Saturday, 11 April 2015

The End

So Liz is gone.

It finally happened.

I've been waiting for a long time now and I'm not unhappy that it happened, because it was always going to and now she's not in pain, now we aren't all waiting on tenterhooks for the final eventuality that was always certain, even when everything else wasn't.

I feel very shaky, mentally at least, like I don't know what to do. I can't tell anyone yet, and I won't upload this until after I can, so this is just in preparation. I don't feel different, considering the fact that Liz's consciousness, her own little body with it's infinite mind is no longer out there somewhere, ticking away. I thought that would scare me more. I thought the love would be gone, like if two people hold onto a rope and pull as hard as they can and suddenly the rope is cut at one end, I thought it would suddenly drop, and be done.

I thought that it would be like when you break up with someone and you know you'll never be able to see them or talk to them again, the relationship is completely void and for nothing, but it doesn't feel like that at all. I still know she loved me and I love her, I know those feelings exist, as long as I'm still here to comprehend them, maybe even longer. It's all static now, but it's like a good book, you can still hold it and touch it and reread it, even though the story is done. It's still tangible and you don't regret reading a book just because it's over.

I'm going to miss her of course, and I miss all the things we were supposed to have done together. I'm going to miss her texts, and her picking me up and telling her when I do things of note, and bragging to her, and ranting to her when I was fighting with friends and she'd always take my side.

She's not going to be able to do that stuff for me anymore.

I don't want her to be a side note in my history, the way married couples eventually learn all of their partners stories and compile them. She's too present for that, but I'm worried that ten years from now she won't be. I want her to feel like she'll still be important to me in a decade, or five decades. I don't want her name to get mentioned in passing once a year, I don't want people to just remark, oh how young, what a tragedy, and move on in two sentences, because that's not all there was, she isn't just a name and an age of death, she was a fully fledged person, who had a good side and a bad side and hopes and dreams and fears and envies and loves and passions and opinions and all of those things matter except no one I meet new now, no matter how important they become to me, are ever going to know all of that, and I don't know how heavily I'll be able to impress it upon them.

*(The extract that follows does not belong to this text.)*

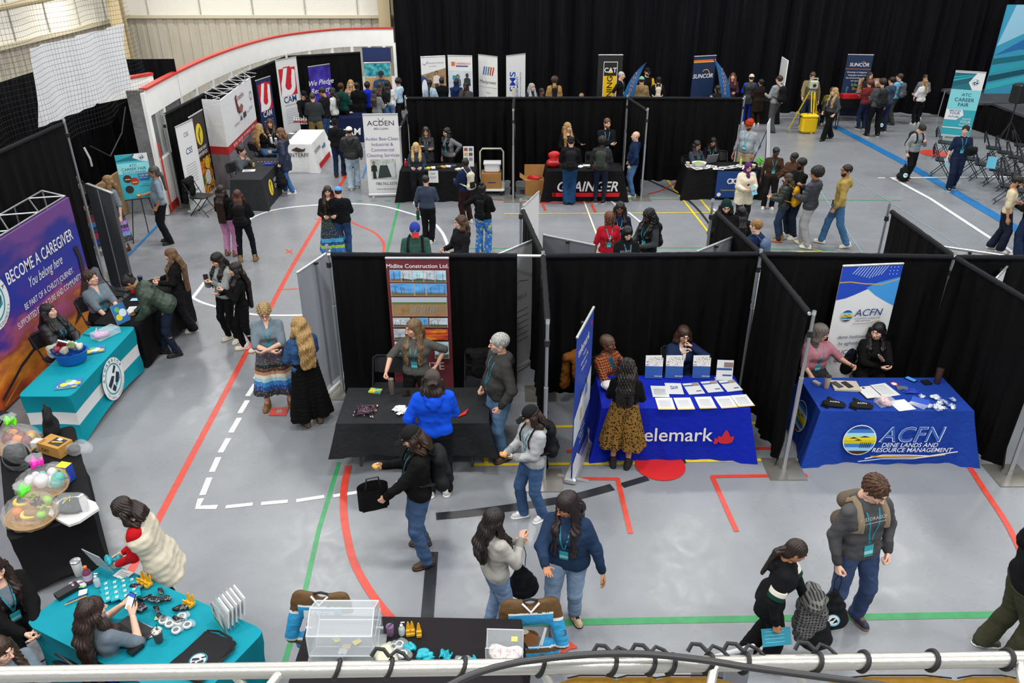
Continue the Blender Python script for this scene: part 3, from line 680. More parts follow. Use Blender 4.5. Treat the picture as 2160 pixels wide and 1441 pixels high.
def backpack(i,label,col,col2=None,size=1.0,strapcol=None,group=None,pocket=True):
    TT=i['TT'];s=i['s'];bw=i['bw'];hb=max(.011,i['hb']*.8); c2=col2 or shade(col,.8) ; T_=thing('backpack',label,'backpack',group=group,M=i['R'].matrix_basis.copy())
    yb=.115*(.7+.3*bw)+i['inf']+.065*size; S=Sh(.04)
    S.c(TT((-.07*size,yb,.40)),TT((.07*size,yb,.40)),.075*size,n=i['Rt']@np.array((0,1,0)),r=.8); S.c(TT((-.075*size,yb+.015,.10)),TT((.075*size,yb+.015,.10)),.10*size,n=i['Rt']@np.array((0,1,0)),r=.8); S.c(TT((0,yb,.38)),TT((0,yb,.12)),.12*size,n=i['Rt']@np.array((0,1,0)),r=.75)
    S.post.append(lambda P,d:d+wr(P,.002,1)); V,Q=S.mesh(hb); link('main_bag',mesh('main_bag',V*s,Q,mat(col,.7,bump=.15,bs=30),None,True),T_)
    if pocket:
        S=Sh(.03); S.c(TT((-.05*size,yb+.075*size,.12)),TT((.05*size,yb+.075*size,.12)),.065*size); S.c(TT((-.05*size,yb+.07*size,.20)),TT((.05*size,yb+.07*size,.20)),.05*size); V,Q=S.mesh(hb); link('front_pocket',mesh('front_pocket',V*s,Q,mat(c2,.7,bump=.15),None,True),T_)
    for g in(-1,1):
        pts=[TT((g*.09,yb-.03,.44)),TT((g*.095,.05,.505+i['inf'])),TT((g*.095,-.02,.50+i['inf']))]+[i['front'](g*(.105),z,.012) for z in (.44,.36,.27)]+[TT((g*(.155+.03*bw),0,.17)),TT((g*.10,yb,.10))]
        m=MB(); m.tube([Vector(p*s) for p in pts],.024*s,mat(strapcol or col,.8),8,flat=.35); m.build('shoulder_strap',T_,smooth=True)
    m=MB(); m.tube([Vector(TT((x,yb+y,z))*s) for x,y,z in ((-.03,-.01,.465),(-.02,.01,.50),(.02,.01,.50),(.03,-.01,.465))],.008*s,mat(strapcol or col)); m.build('grab_handle',T_)
    return T_
def handpt(i,k): return wpt(i,i['hands'][k][1])
def drawbag(p,label,col='17181b',h=.42,w=.30,logo=True,drop=.22,group=None,face=0):
    """drawstring bag hanging from a hand"""
    t=thing('drawstring_bag',label,'bag',(p.x,p.y,p.z-drop-h),math.radians(face),group); S=Sh(.05); S.c((-w*.26,0,.10),(w*.26,0,.10),.085); S.c((-w*.18,0,h*.6),(w*.18,0,h*.6),.06); S.c((0,0,.10),(0,0,h*.7),.13,.05,k=.08); S.c((0,0,h*.6),(0,0,h),.06,.02)
    S.post.append(lambda P,d:d+wr(P,.006,2)+.004*np.sin(P[...,0]*90)*np.clip((P[...,2]-h*.5)/.1,0,1)); V,Q=S.mesh(.011); link('pouch',mesh('pouch',V,Q,mat(col,.75,bump=.3,bs=20),None,True),t)
    m=MB()
    for x in(-.02,.02): m.tube([(x,0,h-.02),(x*1.5,.01,h+drop*.5),(0,0,h+drop)],.004,mat(col,.7),6)
    m.build('drawstring',t)
    if logo: art(t,(0,-.108,.15),(1,0,0),(0,.25,1),[('c',0,0,.062,mat('7cc4dc',.7)),('c',0,.003,.050,mat('e8f0f2',.7)),('p',[(-.04,-.02),(-.01,.025),(.02,.03),(.0,-.0)],mat('14202a',.7)),('p',[(.0,-.035),(.045,-.01),(.03,.02),(.01,-.01)],mat('14202a',.7))],'bag_print',lift=.012)
    return t
# ---------------- floor ----------------
def floor_mat():
    m=bpy.data.materials.new('sports_floor'); n,N,L,b=nt(m); tc=N.new('ShaderNodeTexCoord')
    t=N.new('ShaderNodeTexNoise'); t.inputs['Scale'].default_value=.9; t.inputs['Detail'].default_value=8; L.new(tc.outputs['Object'],t.inputs['Vector'])
    t2=N.new('ShaderNodeTexNoise'); t2.inputs['Scale'].default_value=140; t2.inputs['Detail'].default_value=2; L.new(tc.outputs['Object'],t2.inputs['Vector'])
    mx=N.new('ShaderNodeMixRGB'); mx.inputs[0].default_value=.35; L.new(t.outputs['Fac'],mx.inputs[1]); L.new(t2.outputs['Fac'],mx.inputs[2])
    r=N.new('ShaderNodeValToRGB'); r.color_ramp.elements[0].position=.35; r.color_ramp.elements[1].position=.65; r.color_ramp.elements[0].color=hexc('7e8186'); r.color_ramp.elements[1].color=hexc('8b8e93'); L.new(mx.outputs[0],r.inputs[0]); L.new(r.outputs[0],b.inputs['Base Color'])
    w=N.new('ShaderNodeTexNoise'); w.inputs['Scale'].default_value=3.5; w.inputs['Detail'].default_value=9; w.inputs['Distortion'].default_value=1.5; L.new(tc.outputs['Object'],w.inputs['Vector'])
    mr=N.new('ShaderNodeMapRange'); mr.inputs[1].default_value=.3; mr.inputs[2].default_value=.7; mr.inputs[3].default_value=.24; mr.inputs[4].default_value=.34; L.new(w.outputs['Fac'],mr.inputs[0]); L.new(mr.outputs[0],b.inputs['Roughness'])
    bu=N.new('ShaderNodeBump'); bu.inputs['Strength'].default_value=.05; bu.inputs['Distance'].default_value=.01; L.new(t2.outputs['Fac'],bu.inputs['Height']); L.new(bu.outputs[0],b.inputs['Normal'])
    b.inputs['Specular IOR Level'].default_value=.5
    return m
FL=MB().box((2,16,-.1),(44,34,.2),floor_mat()).build('floor',kind='structure')
LW=[0]
def line(pts,w,col,name='court_line'):
    """painted strip through floor points"""
    LW[0]+=1; z=.0012+.00012*LW[0]; P=[Vector((p[0],p[1],0)) for p in pts]; V=[];n=len(P)
    for i,p in enumerate(P):
        d=(P[min(i+1,n-1)]-P[max(i-1,0)]).normalized(); q=Vector((-d.y,d.x,0))*w/2; V+=[(p+q)[:2]+(z,),(p-q)[:2]+(z,)]
    MB().add(V,[(2*i,2*i+1,2*i+3,2*i+2) for i in range(n-1)],mat(col,.35,var=.12,vs=9)).build(name,FL)
def spl(pts,k=6):
    P=[Vector((*p,0)) for p in pts]; out=[]
    for i in range(len(P)-1):
        a,b,c,d=P[max(i-1,0)],P[i],P[i+1],P[min(i+2,len(P)-1)]
        for j in range(k): t=j/k; out.append(.5*((2*b)+(c-a)*t+(2*a-5*b+4*c-d)*t*t+(3*b-a-3*c+d)*t**3))
    return out+[P[-1]]
def ln(px,w,col,curve=False):
    P=[at(*p)[:2] for p in px]; line(spl(P) if curve else P,w,col)
RED,GRN,WHT,YEL,BLK,BLU='c8402f','2f8f55','e4e6e6','e3c92a','26272b','1f6fae'
ln([(745,345),(612,570),(345,1075),(262,1232)],.09,RED)
ln([(663,462),(700,463)],.045,RED); ln([(740,468),(757,476),(785,488),(803,503),(810,520),(804,545),(780,565)],.06,RED,1)
ln([(586,611),(636,609)],.045,RED); ln([(603,526),(617,536)],.04,RED); ln([(602,535),(617,527)],.04,RED)
ln([(848,405),(815,537),(790,640)],.06,GRN); ln([(716,975),(672,1120),(640,1262),(600,1400)],.055,GRN)
ln([(845,420),(1500,421),(1900,423)],.05,GRN); ln([(990,524),(1500,523),(1760,528)],.05,GRN)
for x in(692,722,752,782,812): ln([(x,424),(x+13,423.6)],.05,GRN)
ln([(915,1319),(1400,1309),(2160,1296)],.085,GRN)
ln([(433,594),(407,628)],.07,WHT); ln([(404,627),(440,643),(540,664),(700,664)],.06,WHT,1)
ln([(500,500),(520,468),(560,448),(610,438),(680,432),(745,430),(800,434),(850,446),(905,465),(932,490),(945,520)],.07,WHT,1)
for a in (((547,783),(539,799)),((539,810),(522,836)),((522,845),(506,872)),((505,882),(487,913)),((482,925),(465,955)),((461,965),(447,996)),((442,1008),(427,1045))): ln(a,.075,WHT)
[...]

I don't want any relationship with someone, even if it's when I'm 35 and I'm settling down, where the cousin Lizzy is just a factoid to remember, something I might give them hell for not remembering, but not anything of any real, emotional substance to them.

I'm worried also that it'll turn into that for me, just a fact of my life. I worry that it'll never feel like agony, like at each stage it was just like, okay, turn on the realism, this sucks, but we'll deal with it. And even now, finding out she's passed away doesn't feel any more shocking than finding out she was in palliative care, or that she had a few days left. In fact, because I knew for sure it was coming, it just felt like, okay. It's like, there was never grief, not a knockout, just a hard blow every now and then. Maybe that's just how sadness in the real world is. I don't feel strong for not feeling sad though, I just feel like I must not have loved her enough.

If it wasn't for my strong conviction that I know that isn't true, I'd be really angry with myself. As it is, I'm just sad. Just tired. Just down.

I bought a new black dress yesterday for the funeral. I didn't want to wait for her to die to do it, I thought it'd only be harder that way. It was an expensive dress but it's exactly right. It goes to my knees and it's conservative, but also soft and comfortable and classy. I'm glad it's one less thing to think about. I don't know what the funeral will be like. I've been thinking about it of course, for awhile. Every time I saw Liz in the past year, I always was kind of putting her eulogy together in my head. I know that's morbid. And I very much doubt I'll be speaking at all at her funeral... but I want to. If I could. I'd do a good job, I'd do her justice. She gave the speech at my 21st, I would like to return the favour if I could. I'd probably cry but I'd write it down and I'd make it really good.

But if I don't get a chance, that's fine too. She knows everything I want to say, and for everyone else it's just a performance.